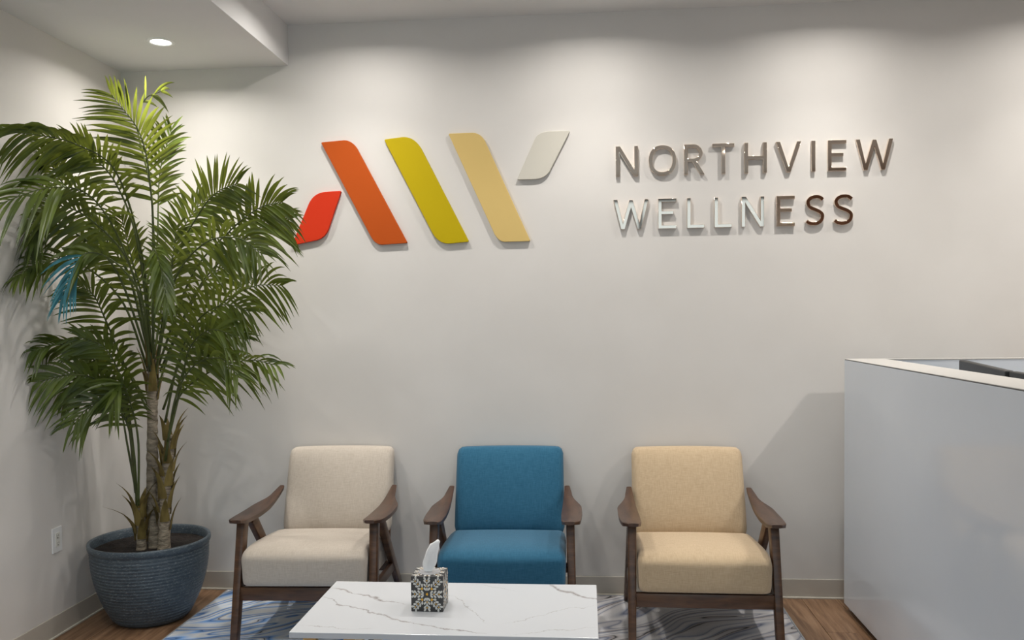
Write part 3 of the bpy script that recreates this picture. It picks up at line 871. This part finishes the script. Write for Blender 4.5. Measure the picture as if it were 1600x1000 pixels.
# ================================================================ ARMCHAIRS
def make_chair(name, label, fab, loc, rz):
    t = thing(name, label, 'armchair', loc, rz, 'wood framed armchairs along the sign wall')
    # seat cushion: thick rounded front, top falling towards the back
    SL = 0.578 / 2
    def seat_puff(q):
        return Vector((0, -0.010 * (1 - q.x ** 2) * max(0, -q.y) * (1 - min(1, q.z ** 2)), 0.012 * (1 - q.x ** 2) * (1 - q.y ** 2) * max(0, q.z)))
    def seat_warp(p):
        u = (p.y + 0.295) / 0.59
        top = 0.458 - 0.052 * u
        bot = 0.272 - 0.022 * u
        v = (p.z + 0.088) / 0.176
        y = -0.383 + u * 0.62 + (1 - v) * 0.010 * (1 - u)
        return Vector((p.x * (1 - 0.02 * (1 - v)), y, bot + (top - bot) * v))
    seat = obj('seat_cushion', rounded_block((SL, 0.300, 0.090), 4.2, 9.0, 0.035, 22, seat_puff, seat_warp, 0.2), fab, t, smooth=True)
    # backrest: slab leaning back
    def back_puff(q):
        return Vector((0, -0.020 * (1 - q.x ** 2) * (1 - min(1, q.z ** 2)) * max(0, -q.y), 0.006 * (1 - q.x ** 2) if q.z > 0 else 0))
    def back_warp(p):
        v = (p.z + 0.22) / 0.44
        w_ = 1.0 - 0.012 * v
        lean = 0.205 + 0.155 * v ** 1.05
        return Vector((p.x * w_, lean + p.y + 0.05, 0.368 + v * 0.425))
    back = obj('backrest', rounded_block((0.284, 0.053, 0.22), 4.0, 4.0, 0.034, 20, back_puff, back_warp), fab, t, smooth=True)
    wn = M['walnut']
    for s in (-1, 1):
        bm = bmesh.new()
        add_beam(bm, (s * 0.3085, -0.262, 0.552), (s * 0.316, -0.385, 0.006), (0.038, 0.066), (0.034, 0.046), 0.007)
        obj('front_leg', bm, wn, t, smooth=40)
        bm = bmesh.new()
        add_beam(bm, (s * 0.3085, -0.150, 0.545), (s * 0.312, 0.372, 0.006), (0.032, 0.062), (0.030, 0.044), 0.006)
        obj('rear_leg', bm, wn, t, smooth=40)
        bm = bmesh.new()
        add_beam(bm, (s * 0.3085, -0.318, 0.243), (s * 0.3085, 0.168, 0.225), (0.022, 0.052), (0.022, 0.048), 0.004)
        obj('side_rail', bm, M['walnut_arm'], t, smooth=40)
        # armrest: paddle, broad in front, narrowing to an upswept rear end
        bm = bmesh.new()
        rows = []
        for i in range(25):
            u = i / 24
            y = -0.358 + u * 0.645
            e_ = min(1, max(0, (u - 0.56) / 0.28))
            outer = 0.348 + 0.018 * math.sin(PI / 2 * min(1, u * 2.6)) - 0.042 * e_ * e_ * (3 - 2 * e_) - 0.008 * max(0, (u - 0.8) / 0.2)
            inner = 0.268 + 0.018 * max(0, (u - 0.3) / 0.7) ** 1.2
            if u < 0.08:                                  # rounded nose
                k = 1 - math.sqrt(max(0, 1 - ((0.08 - u) / 0.08) ** 2))
                outer -= 0.020 * k
                inner += 0.014 * k
            if u > 0.88:
                outer -= 0.004 * (u - 0.88) / 0.12
            z = 0.571 - 0.010 * math.sin(PI * u) + 0.036 * max(0, (u - 0.55) / 0.45) ** 1.6 + 0.004 * max(0, 0.3 - u) / 0.3
            th = 0.022 if u > 0.1 else 0.013 + 0.09 * u
            ring = []
            for x_, z_ in ((inner, z), (inner + 0.004, z + 0.003), ((inner + outer) / 2, z + 0.0035), (outer - 0.004, z + 0.003), (outer, z), (outer - 0.003, z - th + 0.002), ((inner + outer) / 2, z - th), (inner + 0.003, z - th + 0.002)):
                ring.append(bm.verts.new((s * x_, y, z_)))
            rows.append(ring)
        for a, b in zip(rows, rows[1:]):
            for k in range(8):
                j = (k + 1) % 8
                bm.faces.new((a[k], a[j], b[j], b[k]))
        bm.faces.new(rows[0][::-1])
        bm.faces.new(rows[-1])
        obj('armrest', bm, M['walnut_arm'], t, smooth=38)
        # upright carrying the backrest on this side
        bm = bmesh.new()
        add_beam(bm, (s * 0.262, 0.235, 0.236), (s * 0.262, 0.395, 0.66), (0.028, 0.030), (0.026, 0.024), 0.003)
        obj('back_post', bm, wn, t, smooth=40)
    bm = bmesh.new()
    add_box(bm, (-0.300, -0.350, 0.206), (0.300, -0.322, 0.268), 0.004)
    obj('front_rail', bm, M['walnut_rail'], t, smooth=40)
    bm = bmesh.new()
    add_box(bm, (-0.297, 0.150, 0.196), (0.297, 0.174, 0.244), 0.004)
    obj('rear_rail', bm, M['walnut_rail'], t, smooth=40)
    bm = bmesh.new()
    add_beam(bm, (-0.25, 0.372, 0.60), (0.25, 0.372, 0.60), (0.02, 0.05), (0.02, 0.05), 0.003, Vector((0, 1, 0)))
    obj('back_rail', bm, M['walnut_rail'], t, smooth=40)
    return t
RZ = 0.0106
make_chair('armchair', 'oatmeal linen armchair with walnut frame beside the potted palm', M['oat'], (-1.295, 4.098, RZ), 0.039)
make_chair('armchair', 'blue upholstered armchair with walnut frame in the middle of the row', M['blue'], (-0.393, 4.103, RZ), 0.028)
make_chair('armchair', 'straw yellow linen armchair with walnut frame next to the reception desk', M['straw'], (0.509, 4.087, RZ), -0.010)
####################
#### [Exercise brief]
Repeat the data exactly in full, omitting its pictures.

#### [Task answer]
Write part 3 of the bpy script that recreates this picture. It picks up at line 871. This part finishes the script. Write for Blender 4.5. Measure the picture as if it were 1600x1000 pixels.
# ================================================================ ARMCHAIRS
def make_chair(name, label, fab, loc, rz):
    t = thing(name, label, 'armchair', loc, rz, 'wood framed armchairs along the sign wall')
    # seat cushion: thick rounded front, top falling towards the back
    SL = 0.578 / 2
    def seat_puff(q):
        return Vector((0, -0.010 * (1 - q.x ** 2) * max(0, -q.y) * (1 - min(1, q.z ** 2)), 0.012 * (1 - q.x ** 2) * (1 - q.y ** 2) * max(0, q.z)))
    def seat_warp(p):
        u = (p.y + 0.295) / 0.59
        top = 0.458 - 0.052 * u
        bot = 0.272 - 0.022 * u
        v = (p.z + 0.088) / 0.176
        y = -0.383 + u * 0.62 + (1 - v) * 0.010 * (1 - u)
        return Vector((p.x * (1 - 0.02 * (1 - v)), y, bot + (top - bot) * v))
    seat = obj('seat_cushion', rounded_block((SL, 0.300, 0.090), 4.2, 9.0, 0.035, 22, seat_puff, seat_warp, 0.2), fab, t, smooth=True)
    # backrest: slab leaning back
    def back_puff(q):
        return Vector((0, -0.020 * (1 - q.x ** 2) * (1 - min(1, q.z ** 2)) * max(0, -q.y), 0.006 * (1 - q.x ** 2) if q.z > 0 else 0))
    def back_warp(p):
        v = (p.z + 0.22) / 0.44
        w_ = 1.0 - 0.012 * v
        lean = 0.205 + 0.155 * v ** 1.05
        return Vector((p.x * w_, lean + p.y + 0.05, 0.368 + v * 0.425))
    back = obj('backrest', rounded_block((0.284, 0.053, 0.22), 4.0, 4.0, 0.034, 20, back_puff, back_warp), fab, t, smooth=True)
    wn = M['walnut']
    for s in (-1, 1):
        bm = bmesh.new()
        add_beam(bm, (s * 0.3085, -0.262, 0.552), (s * 0.316, -0.385, 0.006), (0.038, 0.066), (0.034, 0.046), 0.007)
        obj('front_leg', bm, wn, t, smooth=40)
        bm = bmesh.new()
        add_beam(bm, (s * 0.3085, -0.150, 0.545), (s * 0.312, 0.372, 0.006), (0.032, 0.062), (0.030, 0.044), 0.006)
        obj('rear_leg', bm, wn, t, smooth=40)
        bm = bmesh.new()
        add_beam(bm, (s * 0.3085, -0.318, 0.243), (s * 0.3085, 0.168, 0.225), (0.022, 0.052), (0.022, 0.048), 0.004)
        obj('side_rail', bm, M['walnut_arm'], t, smooth=40)
        # armrest: paddle, broad in front, narrowing to an upswept rear end
        bm = bmesh.new()
        rows = []
        for i in range(25):
            u = i / 24
            y = -0.358 + u * 0.645
            e_ = min(1, max(0, (u - 0.56) / 0.28))
            outer = 0.348 + 0.018 * math.sin(PI / 2 * min(1, u * 2.6)) - 0.042 * e_ * e_ * (3 - 2 * e_) - 0.008 * max(0, (u - 0.8) / 0.2)
            inner = 0.268 + 0.018 * max(0, (u - 0.3) / 0.7) ** 1.2
            if u < 0.08:                                  # rounded nose
                k = 1 - math.sqrt(max(0, 1 - ((0.08 - u) / 0.08) ** 2))
                outer -= 0.020 * k
                inner += 0.014 * k
            if u > 0.88:
                outer -= 0.004 * (u - 0.88) / 0.12
            z = 0.571 - 0.010 * math.sin(PI * u) + 0.036 * max(0, (u - 0.55) / 0.45) ** 1.6 + 0.004 * max(0, 0.3 - u) / 0.3
            th = 0.022 if u > 0.1 else 0.013 + 0.09 * u
            ring = []
            for x_, z_ in ((inner, z), (inner + 0.004, z + 0.003), ((inner + outer) / 2, z + 0.0035), (outer - 0.004, z + 0.003), (outer, z), (outer - 0.003, z - th + 0.002), ((inner + outer) / 2, z - th), (inner + 0.003, z - th + 0.002)):
                ring.append(bm.verts.new((s * x_, y, z_)))
            rows.append(ring)
        for a, b in zip(rows, rows[1:]):
            for k in range(8):
                j = (k + 1) % 8
                bm.faces.new((a[k], a[j], b[j], b[k]))
        bm.faces.new(rows[0][::-1])
        bm.faces.new(rows[-1])
        obj('armrest', bm, M['walnut_arm'], t, smooth=38)
        # upright carrying the backrest on this side
        bm = bmesh.new()
        add_beam(bm, (s * 0.262, 0.235, 0.236), (s * 0.262, 0.395, 0.66), (0.028, 0.030), (0.026, 0.024), 0.003)
        obj('back_post', bm, wn, t, smooth=40)
    bm = bmesh.new()
    add_box(bm, (-0.300, -0.350, 0.206), (0.300, -0.322, 0.268), 0.004)
    obj('front_rail', bm, M['walnut_rail'], t, smooth=40)
    bm = bmesh.new()
    add_box(bm, (-0.297, 0.150, 0.196), (0.297, 0.174, 0.244), 0.004)
    obj('rear_rail', bm, M['walnut_rail'], t, smooth=40)
    bm = bmesh.new()
    add_beam(bm, (-0.25, 0.372, 0.60), (0.25, 0.372, 0.60), (0.02, 0.05), (0.02, 0.05), 0.003, Vector((0, 1, 0)))
    obj('back_rail', bm, M['walnut_rail'], t, smooth=40)
    return t
RZ = 0.0106
make_chair('armchair', 'oatmeal linen armchair with walnut frame beside the potted palm', M['oat'], (-1.295, 4.098, RZ), 0.039)
make_chair('armchair', 'blue upholstered armchair with walnut frame in the middle of the row', M['blue'], (-0.393, 4.103, RZ), 0.028)
make_chair('armchair', 'straw yellow linen armchair with walnut frame next to the reception desk', M['straw'], (0.509, 4.087, RZ), -0.010)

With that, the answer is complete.